The problem for me with this talks is when things start to get more complicated, my english fails... Anyway:
You're right though, I don't have the answers. But who I'm I to have the answers? The problem it's not me, I'm not the president of the mighty US of A. The problem is Mr. Bush and all the genius around him without the answers -- worst, they don't have a clue (more or less like you -- where are *your* answers?).
As I said, I believe the US is a country of contrasts. I exaggerated a little in the things I find bad, to make a point not to insult (but it's true) -- and I'm sincere when I now say I could find good things in equal or greater number, but this post is about Iraq and Abu Ghraib, not about how great life is in America.
And let me complete one sentence -- is preposterous to believe there's only seven soldiers abusing Iraqi prisoners and only at Abu Ghraib. It's equally preposterous to believe all the american soldiers abuse the prisoners.
I made generic observations and I believe they're of equal value of other posts here, but after one post you seem to know me better than my mother. I don't need a place to start, I started thinking for myself a long time ago and I'm already a member of all the organizations I want. Besides I don't live in the US -- there's life outside US you know? And several organizations too. Anyway, I don't believe in wearing protest t-shirts more than you believe in a bunch of pixels.
Some of the answers you ask are already there: Spend more with education and less with weapons; start collecting the millions of weapons spread for the civil population; get rid of this administration; do better movies...
But the essential for me:
The invasion of Iraq was wrong, created a dangerous precedent, we still don't know what the objectives are (or were) and nobody knows how will it end...
...and it all started with a bunch of lies. I can't forget the pathetic "presentation" of all the proof americans needed in the UN by Colin Powell...
...but now it's nothing more than a complete disaster.
Terrorism is getting stronger under this Bush administration and since I believe *everything* is possible after 9/11, I find myself happier not thinking about it.
This administration don't give a s*** for the UN, international treaties (from ecology to war crimes) and don't give a s*** for the world. President Bush thinks Central America is Kansas and is happy that way.
After the Abu Ghraib scandal not a single resignation and now the marketing again: they will demolish the prison (and probably send the rubble to under the carpet). This is how Bush solve the problems, with dynamite. This administration has no integrity.
The american people is divided, despite the great patriotism of everyone...
...some times blind patriotism, arrogance and egoism.
It's true: America is now seen by the world under a less favorable light than before 9/11. How can this be?
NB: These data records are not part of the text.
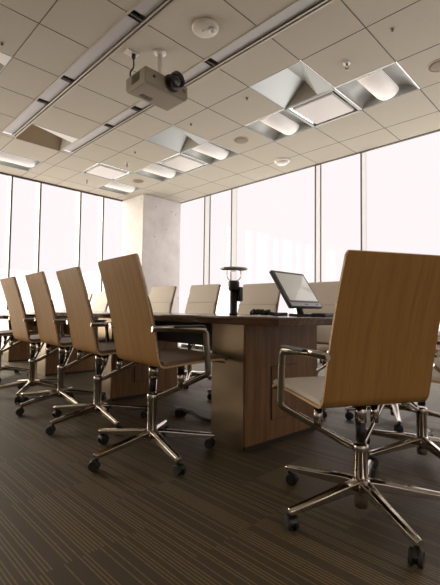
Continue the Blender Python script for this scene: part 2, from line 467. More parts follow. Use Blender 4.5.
M['plate_white'] = mat('satin_white_plate', '#d9d3d0', .35)
def plaque(i, j, label):
    x0, y0 = cell(i, j); t = thing('air_diffuser', label, 'air vent', (x0 + T / 2, y0 + T / 2, HC), 0, 'square plaque air vents')
    h = T / 2 - .004
    b = MB()
    b.add([(-h, -h, 0), (h, -h, 0), (h, h, 0), (-h, h, 0), (-h + .07, -h + .07, .06), (h - .07, -h + .07, .06), (h - .07, h - .07, .06), (-h + .07, h - .07, .06)],
          [(0, 1, 5, 4), (1, 2, 6, 5), (2, 3, 7, 6), (3, 0, 4, 7), (4, 5, 6, 7)], 0)
    b.build('back_pan', M['reflector'], t)
    f = MB()
    for s in (-1, 1):
        f.box((s * (h - .011), 0, -.003), (.022, 2 * h, .010)); f.box((0, s * (h - .011), -.003), (2 * h, .022, .010))
    f.build('frame', M['trough'], t, bevel=.003)
    p = MB(); q = .232
    p.add([(-q, -q, -.012), (q, -q, -.012), (q, q, -.012), (-q, q, -.012), (-q - .012, -q - .012, .012), (q + .012, -q - .012, .012), (q + .012, q + .012, .012), (-q - .012, q + .012, .012)],
          [(3, 2, 1, 0), (0, 1, 5, 4), (1, 2, 6, 5), (2, 3, 7, 6), (3, 0, 4, 7), (4, 5, 6, 7)])
    p.build('face_plate', M['plate_white'], t, bevel=.004)
plaque(1, 1, 'square white plaque air vent below the bright triangular coffer')
plaque(5, 1, 'square white plaque air vent in the middle of the ceiling, between two lights')
plaque(7, 0, 'square white plaque air vent above the left windows')

def coffer(i, j, label, wide='white_ref', side='trough'):
    x0, y0 = cell(i, j); w = T - .008; L = T - .008
    if j == -2: y0 = -1.206
    t = thing('ceiling_coffer', label, 'ceiling coffer', (x0 + .004, y0 + .004, HC), 0, 'recessed mirrored coffers')
    r = .15
    A, B, C, D = (0, 0, 0), (w, 0, 0), (w, L, 0), (0, L, 0)
    Q, P, R = (w * .52, 0, r), (w * .52, L * .87, r), (w * .69, L, 0)
    m = MB(); m.add([A, Q, P, D], [(0, 1, 2, 3)]); m.build('wide_reflector', M[wide], t)
    m = MB(); m.add([Q, B, C, R, P], [(0, 1, 4), (1, 2, 3), (1, 3, 4)]); m.build('side_reflector', M[side], t)
    for tri in ([D, P, R], [A, B, Q]):
        m = MB(); m.add(tri, [(0, 1, 2)]); m.build('end_plate', M['coffer_end'], t)
    f = MB()
    for s in (0, 1):
        f.box((s * w, L / 2, .001), (.006, L, .006)); f.box((w / 2, s * L, .001), (w, .006, .006))
    f.build('frame', M['trough'], t)
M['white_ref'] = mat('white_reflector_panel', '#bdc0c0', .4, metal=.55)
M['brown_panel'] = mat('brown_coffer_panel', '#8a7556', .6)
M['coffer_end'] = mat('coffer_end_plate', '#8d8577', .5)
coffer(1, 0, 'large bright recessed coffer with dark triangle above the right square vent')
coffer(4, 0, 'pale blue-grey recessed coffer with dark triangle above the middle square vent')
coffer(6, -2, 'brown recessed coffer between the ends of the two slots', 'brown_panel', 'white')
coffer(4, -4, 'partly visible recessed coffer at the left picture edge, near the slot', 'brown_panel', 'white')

def slot(y0, y1, label, divs):
    X1 = XF - .1
    t = thing('slot_diffuser', label, 'slot light', (SX0, y0, HC), 0, 'long ceiling slots')
    w = y1 - y0; n = X1 - SX0
    f = MB()
    # double-lipped flange on the +y (far) side and a thin lip on the near side, end cap
    f.box((n / 2, .006, -.003), (n, .012, .01)); f.box((n / 2, w - .008, -.004), (n, .016, .012))
    f.box((n / 2, w - .038, .0), (n, .014, .012)); f.box((.008, w / 2, -.003), (.016, w, .01))
    f.build('flange', M['seam_frame'], t)
    g = MB(); 
    g.add([(0, .012, 0), (n, .012, 0), (n, .012, .06), (0, .012, .06)], [(0, 1, 2, 3)])
    g.add([(0, w - .045, 0), (n, w - .045, 0), (n, w - .045, .06), (0, w - .045, .06)], [(3, 2, 1, 0)])
    g.add([(0, w - .031, .004), (n, w - .031, .004), (n, w - .012, .004), (0, w - .012, .004)], [(0, 1, 2, 3)])
    g.add([(0, 0, .061), (n, 0, .061), (n, w, .061), (0, w, .061)], [(0, 1, 2, 3)])
    g.build('housing', M['slotdark'], t)
    xs_ = [SX0] + divs + [X1]
    for xa, xb in zip(xs_[:-1], xs_[1:]):
        l = MB(); l.box(((xa + xb) / 2 - SX0, (w - .033) / 2, .014), (xb - xa - .09, w - .058, .006)); l.build('lens', M['slotlens'], t)
    for xa in divs:
        d = MB(); d.box((xa - SX0, (w - .033) / 2, .006), (.012, w - .05, .012)); d.build('divider', M['slotdark'], t)
M['seam_frame'] = mat('slot_flange_metal', '#b0a698', .45, metal=.3)
slot(*SLOT[1], 'long grey ceiling slot running left of the projector', [-3.0, -2.4, -1.2, -.6, .6, 1.2, 2.4, 3.0])
slot(*SLOT[0], 'long grey ceiling slot passing right behind the projector', [-3.0, -2.4, -1.2, .6, 1.2, 2.4, 3.0])

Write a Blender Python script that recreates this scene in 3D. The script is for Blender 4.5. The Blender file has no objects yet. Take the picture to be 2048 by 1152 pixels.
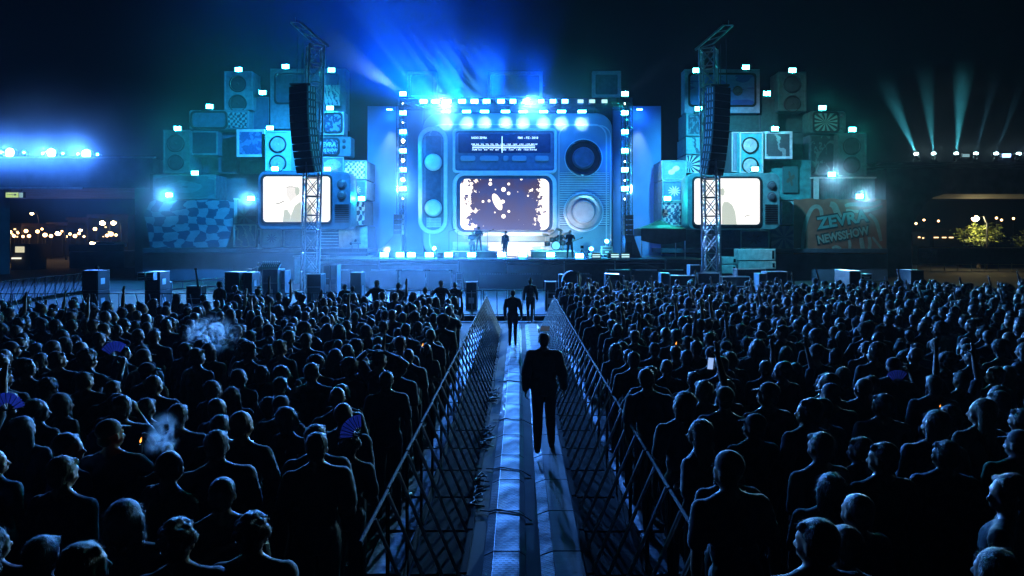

27 May 2004 | Spoilt Victorian Child said...

Only the Guantanamo detainees are classified as such. The US military does classify those taken prisioner in Iraq as POWs and has the formal stance that the Geneva Conventions (there are multiple) apply. They've adpoted some processes that even military lawyers thought were in violation of the conventions, but the US has never argued that they don't apply in Iraq. Just in Afghanistan/Gunatanamo.

Fair enough. I was under the impression that, in order to be considered a soldier, one needed to wear insignia identifiable at a distance. But I could very well be wrong (or they could be making an exception in this case).

27 May 2004 | but that's just me said...

It's true: America is now seen by the world under a less favorable light than before 9/11. How can this be?

My guess is at least partly because of people like you spreading such hatred of our country.

27 May 2004 | One of several Steves said...

Fair enough. I was under the impression that, in order to be considered a soldier, one needed to wear insignia identifiable at a distance. But I could very well be wrong (or they could be making an exception in this case).

The 1977 convention changed that requirement.

28 May 2004 | Jose said...

but that's just me said...
My guess is at least partly because of people like you spreading such hatred of our country.
Not true! I don't hate your country, I dislike some things (your president is at the top of my list, what can I do?). I know several of your fellow citizens much more critic of America than myself or foreigners in general (and I mean, civilized ones).
But, since I'm in the mood of read all this SvN thing (it happens when I'm flooded with work), let me tell you this: It really impressed me one of your posts somewhere when you said you would like to move to Chigago, but you will not because of your kids. For me that's what counts nowadays. I know so many people that would do exactly the opposite!
Who cares about Bush and Saddam? I like you.